John…thanx for your comment. Well…unless I have added the specific keywords Flickr was looking for, I couldn’t get my geotags to show up. Granted, I haven’t used geotags in flickr in a few months so my conclusion might be a little outdated.
They MUST have changed this recently. If I take a photo with my iPhone, it auto embeds lat/long into the EXIF data, as seen by exiftool:
lantrix@lexx:~/Desktop $ exiftool IMG_0625.jpg |grep GPS
GPS Latitude Ref : South
GPS Longitude Ref : East
GPS Time Stamp : 17:39:54.86
GPS Latitude : 38 deg x’ xx.xx” S
GPS Longitude : 145 deg xx’ xx.xx” E
GPS Position : 38 deg x’ xx.xx” S, 145 deg xx’ xx.xx” E
And when I upload this picture to Flickr, it shows as “mapped” already with the same lat/long when I edit the picture in the Organizer:
Latitude: -38.xxxx Longtitude: 145.xxxx
Lantrix…thanx very much for your note.
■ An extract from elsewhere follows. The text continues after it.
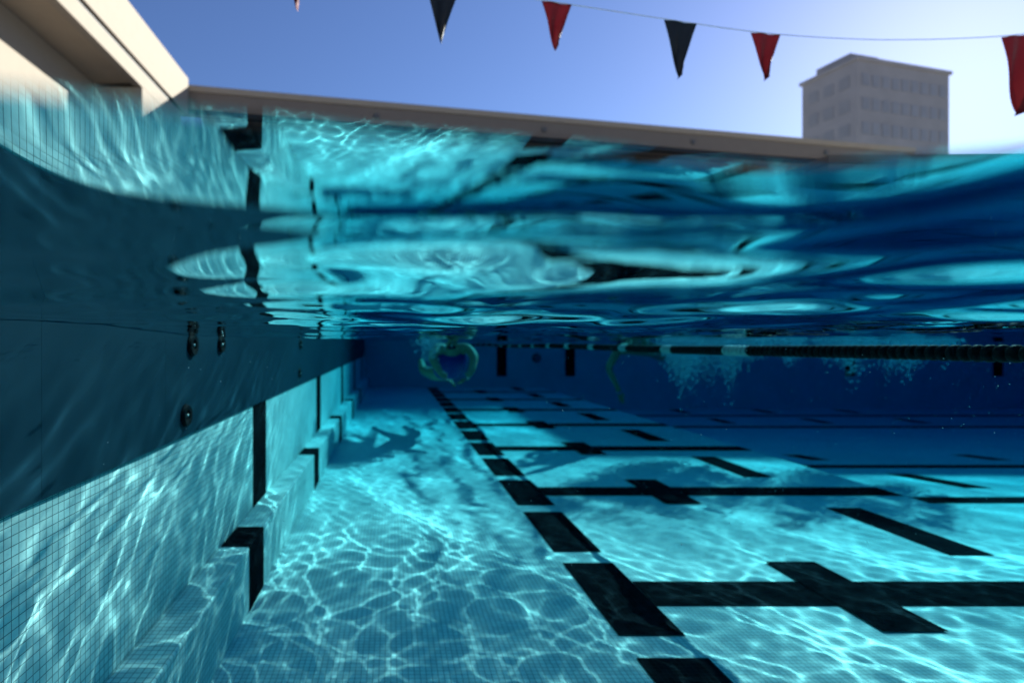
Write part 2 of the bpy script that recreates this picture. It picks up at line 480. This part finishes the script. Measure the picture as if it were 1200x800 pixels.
ang = math.atan2(30.5 - 24.3, 23.3 + 9.4)
cb = empty('pool_canopy', (-9.4, 24.3, .152), ang)
tag(cb, 'long low flat roofed building behind the pool with a taupe fascia beam', 'building')
Lc = 42
def rb(name, x0, x1, y0, y1, z0, z1, mt, bevel=0):
    bm = bmesh.new(); bm_box(bm, x0, x1, y0, y1, z0 - .152, z1 - .152); return done(name, bm, mt, cb, bevel)
rb('upper_trim', -2.4, Lc, -.06, .4, 11.55, 11.85, M['soffit'], .02)
rb('fascia', -2.4, Lc, 0, .45, 10.72, 11.545, M['fascia'], .02)
rb('drip_edge', -2.4, Lc, .03, .42, 10.5, 10.715, M['slit'])
rb('roof', .3, Lc, .46, 9, 10.9, 11.6, M['fascia'])
rb('wall', 1, Lc - .5, 2.2, 9, .153, 10.89, M['stucco'])
for i in range(9):
    bm = bmesh.new(); bmesh.ops.create_cone(bm, cap_ends=True, segments=16, radius1=.16, radius2=.13, depth=.06, matrix=Matrix.Translation((4.3 + i*8.9/2, -.03, 11.12 - .152)) @ Matrix.Rotation(R(90), 4, 'X'))
    if i % 2: done('bolt', bm, M['metal'], cb)
    else: bm.free()

# tower
tw = empty('office_tower', (66, 74.8, .152), math.atan2(79.1 - 74.8, 83.6 - 66))
tag(tw, 'grey high rise block against the glare of the sun at upper right', 'building')
W, D, H = 18.1, 7.85, 40.0
bm = bmesh.new(); bm_box(bm, 0, W, 0, D, 0, H); done('wall', bm, M['tower'], tw)
for row in range(7, 11):
    z = 2 + row*3.45
    for k in range(9):
        bm = bmesh.new(); bm_box(bm, .9 + k*1.9, 2.2 + k*1.9, -.06, .1, z, z + 1.7); done('window', bm, M['tower_glass'], tw)
    for k in range(3):
        bm = bmesh.new(); bm_box(bm, -.06, .1, 1.0 + k*2.2, 2.4 + k*2.2, z, z + 1.7); done('window', bm, M['tower_glass'], tw)
bm = bmesh.new(); bm_box(bm, -.3, W + .3, -.3, D + .3, H, H + .5); done('parapet', bm, M['tower'], tw, .05)
bm = bmesh.new(); bm_box(bm, 3, 8.5, 3, 8, H + .5, H + 3); done('lift_housing', bm, M['tower'], tw, .05)

shade_blk = empty('shade_block', (12.1, 14.6, .152))  # unseen block, added only to throw shade over the right of the pool
tag(shade_blk, 'added low block, unseen behind the far right end of the pool, casting shade on it', 'building')
for nm, a in (('wall', (0, 22, 0, 6, 0, 4.75)), ('roof', (-.05, 22.3, -.05, 6.3, 4.752, 5.0))):
    bm = bmesh.new(); bm_box(bm, *a); done(nm, bm, M['stucco'] if nm == 'wall' else M['fascia'], shade_blk)
for k in range(6):
    bm = bmesh.new(); bm_box(bm, 1.5 + k*3.4, 3.2 + k*3.4, -.04, .1, 2.4, 3.6); done('window', bm, M['glass_dark'], shade_blk)

# ---------------------------------------------------------------- people
def skin_mesh(name, pts, edges, radii, mt, parent, root=0, sub=2, receive=True):
    me = bpy.data.meshes.new(name); me.from_pydata(pts, edges, [])
    o = bpy.data.objects.new(name, me); COL.objects.link(o)
    sk = o.modifiers.new('Skin', 'SKIN'); sk.use_smooth_shade = True
    for i, r in enumerate(radii):
        v = me.skin_vertices[0].data[i]; v.radius = (r, r) if not hasattr(r, '__len__') else r; v.use_root = (i == root)
    ss = o.modifiers.new('Sub', 'SUBSURF'); ss.levels = sub; ss.render_levels = sub
    dg = bpy.context.evaluated_depsgraph_get(); dg.update()
    nm = bpy.data.meshes.new_from_object(o.evaluated_get(dg))
    bpy.data.objects.remove(o)
    nm.name = name; nm.materials.clear()
    for p in nm.polygons: p.use_smooth = True
    return link(name, nm, mt, parent, receive)

def join_meshes(objs):
    """merge OBJS (same parent, identity transforms) into the first"""
    bm = bmesh.new()
    for o in objs: bm.from_mesh(o.data)
    bm.to_mesh(objs[0].data); bm.free()
    for o in objs[1:]: bpy.data.objects.remove(o)
    return objs[0]

def hand_parts(w, direction, side, parent):
    """palm end W, fingers along DIRECTION"""
    d = Vector(direction).normalized(); a = d.cross(Vector((0, 0, 1))).normalized() * side; n = a.cross(d)
    out_ = []
    for k, (L, off) in enumerate(((.075, -.03), (.085, -.01), (.08, .01), (.062, .03))):
        b = Vector(w) + d*.03 + a*off; 
        p = [b, b + d*(.04 + L*.4), b + d*(.04 + L*.75) + n*.008, b + d*(.04 + L) + n*.02]
        out_.append(skin_mesh('finger', p, [(0,1),(1,2),(2,3)], [.010, .009, .008, .007], None, parent, sub=1))
    b = Vector(w) + a*-.025
    p = [b, b - a*.03 + d*.03, b - a*.05 + d*.06]
    out_.append(skin_mesh('thumb', p, [(0,1),(1,2)], [.012, .010, .008], None, parent, sub=1))
    return out_

def swimmer(loc, rz, label, pose):
    t = empty('person', loc, rz)
    tag(t, label, 'person')
    J = pose
    names = list(J['p'].keys()); idx = {n: i for i, n in enumerate(names)}
    pts = [J['p'][n][0] for n in names]; rad = [J['p'][n][1] for n in names]
    eds = [(idx[a], idx[b]) for a, b in J['e']]
    body = skin_mesh('body', pts, eds, rad, M['skin'], t, root=idx['pelvis'])
    extra = []
    for s, sd in (('l', -1), ('r', 1)):
        w = Vector(J['p']['hand_' + s][0]); e = Vector(J['p']['wrist_' + s][0])
        extra += hand_parts(w, (w - e), sd, t)
    # face: nose, ears, eyes sockets as small forms joined with the body
    hc = Vector(J['head']); fd_ = Vector(J['face']).normalized(); up = Vector(J['up']).normalized(); sx = fd_.cross(up)
    bm = bmesh.new()
    bmesh.ops.create_uvsphere(bm, u_segments=20, v_segments=14, radius=.1)
    Mh = Matrix((( sx.x, fd_.x, up.x, hc.x), (sx.y, fd_.y, up.y, hc.y), (sx.z, fd_.z, up.z, hc.z), (0, 0, 0, 1)))
    for v in bm.verts:
        c = v.co; c.x *= .76 * (1 - .18*max(0, -c.z/.1)); c.y *= .95; c.z *= 1.2
        if c.z < -.03 and c.y > 0: c.y += .008
        v.co = Mh @ c
    for (px, py, pz, sx_, sy_, sz_) in ((0, .1, -.012, .013, .02, .022), (-.077, 0, -.01, .01, .02, .03), (.077, 0, -.01, .01, .02, .03), (0, .09, -.055, .025, .012, .008)):
        bmesh.ops.create_uvsphere(bm, u_segments=10, v_segments=8, radius=1, matrix=Mh @ Matrix.Translation((px, py, pz)) @ Matrix.Diagonal((sx_, sy_, sz_, 1)))
    hd = done('head', bm, None, t, smooth=True, receive=True)
    join_meshes([body, hd] + extra)
    # cap and goggles
    bm = bmesh.new(); bmesh.ops.create_uvsphere(bm, u_segments=20, v_segments=14, radius=.1)
    dele = [v for v in bm.verts if v.co.z < .02 - v.co.y*.0 and not (v.co.y < -.02 and v.co.z > -.06)]
    bmesh.ops.delete(bm, geom=dele, context='VERTS')
    for v in bm.verts: 
        c = v.co*1.05; c.x *= .79; c.y *= .97; c.z *= 1.22; v.co = Mh @ c
    done('swim_cap', bm, M['capm'], t, smooth=True, receive=True)
    bm = bmesh.new()
    for s in (-1, 1): bmesh.ops.create_uvsphere(bm, u_segments=10, v_segments=8, radius=1, matrix=Mh @ Matrix.Translation((s*.032, .088, .012)) @ Matrix.Diagonal((.024, .014, .016, 1)))
    done('goggles', bm, M['fitting'], t, smooth=True, receive=True)
    sp = J['suit']; 
    skin_mesh('swimsuit', [p for p, r in sp], [(i, i+1) for i in range(len(sp)-1)], [r for p, r in sp], M['navy'], t)
    return t

breast = dict(
    p=dict(pelvis=((0, .48, -.41), (.15, .12)), waist=((0, .33, -.33), (.15, .11)), chest=((0, .18, -.20), (.17, .125)), neck0=((0, .05, -.07), .075), neck=((0, -.02, .02), .06),
           sh_l=((-.19, .08, -.09), .065), el_l=((-.26, -.08, -.22), .056), wrist_l=((-.19, -.22, -.38), .042), hand_l=((-.12, -.26, -.44), (.042, .02)),
           sh_r=((.19, .08, -.09), .065), el_r=((.25, -.08, -.21), .056), wrist_r=((.18, -.22, -.37), .042), hand_r=((.11, -.26, -.43), (.042, .02)),
           hip_l=((-.10, .70, -.46), .095), knee_l=((-.22, 1.08, -.42), .062), ank_l=((-.2, 1.45, -.30), .04), toe_l=((-.2, 1.62, -.32), .03),
           hip_r=((.10, .70, -.46), .095), knee_r=((.22, 1.08, -.42), .062), ank_r=((.2, 1.45, -.30), .04), toe_r=((.2, 1.62, -.32), .03)),
    e=(('pelvis','waist'),('waist','chest'),('chest','neck0'),('neck0','neck'),('chest','sh_l'),('sh_l','el_l'),('el_l','wrist_l'),('wrist_l','hand_l'),
       ('chest','sh_r'),('sh_r','el_r'),('el_r','wrist_r'),('wrist_r','hand_r'),('pelvis','hip_l'),('hip_l','knee_l'),('knee_l','ank_l'),('ank_l','toe_l'),
       ('pelvis','hip_r'),('hip_r','knee_r'),('knee_r','ank_r'),('ank_r','toe_r')),
    head=(0, -.07, .12), face=(0, -1, -.05), up=(0, -.05, 1),
    suit=[((0, .56, -.43), (.18, .15)), ((0, .34, -.36), (.21, .16)), ((0, .17, -.22), (.235, .20)), ((0, .08, -.12), (.20, .15))])
swimmer((.72, 6.3, 0), R(4), 'swimmer in navy suit, arms bent under the chest, above the black segmented floor line', breast)

crawl = dict(
    p=dict(pelvis=((0, .62, -.14), (.14, .11)), waist=((0, .42, -.14), (.125, .10)), chest=((0, .18, -.14), (.16, .115)), neck0=((0, .0, -.11), .07), neck=((0, -.08, -.09), .06),
           sh_l=((-.19, .04, -.14), .062), el_l=((-.26, -.1, -.38), .045), wrist_l=((-.2, .02, -.62), .03), hand_l=((-.19, .05, -.69), (.018, .042)),
           sh_r=((.19, .04, -.10), .062), el_r=((.24, -.25, .02), .045), wrist_r=((.22, -.5, -.04), .03), hand_r=((.22, -.57, -.06), (.042, .018)),
           hip_l=((-.09, .70, -.16), .09), knee_l=((-.12, 1.1, -.26), .06), ank_l=((-.1, 1.5, -.20), .04), toe_l=((-.1, 1.68, -.2), .028),
           hip_r=((.09, .70, -.16), .09), knee_r=((.12, 1.12, -.16), .06), ank_r=((.1, 1.52, -.08), .04), toe_r=((.1, 1.7, -.08), .028)),
    e=breast['e'], head=(0, -.2, -.09), face=(0, -.5, -1), up=(0, -1, .5),
    suit=[((0, .72, -.16), (.155, .125)), ((0, .58, -.14), (.15, .12)), ((0, .50, -.14), (.14, .115))])
swimmer((2.98, 6.55, .02), R(-50), 'crawl swimmer half hidden behind the lane rope and bubbles, one arm reaching down', crawl)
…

From what I know about Flickr, they actually don’t read the EXIF directly but rather take the EXIF geotags and transform them in IPTC keywords. Last time I checked images just with EXIF geotags didn’t work directly unless you manipulate them as I have indicated. Maybe they have changed like you said…I’ll check it out.
I would be willing to bet that if you download your images from Flickr they will also have tags in the IPTC keyword portion of your image’s metadata. I would love if you could add a comment with what you find. I’ll give it a try myself as well.
Thanx for you comment…and agreement :). The reason is probably because Flickr is an old application and geotagging was not as popular then, but tagging was and they focused their application to support tags…So, when geotagging became the next cool thing they just turned geotags…into tags. That’s my guess.
Anyway…happy scripting :)
I agree this is incredibly frustrating. I have thousands of carefully geotagged images and now it appears I have to resort to this time-consuming kludge workaround because Flickr is dragging its feet on implementing basic industry standards.
*sigh*
time to whip up an applescript to batch-add those keywords i guess. ugh.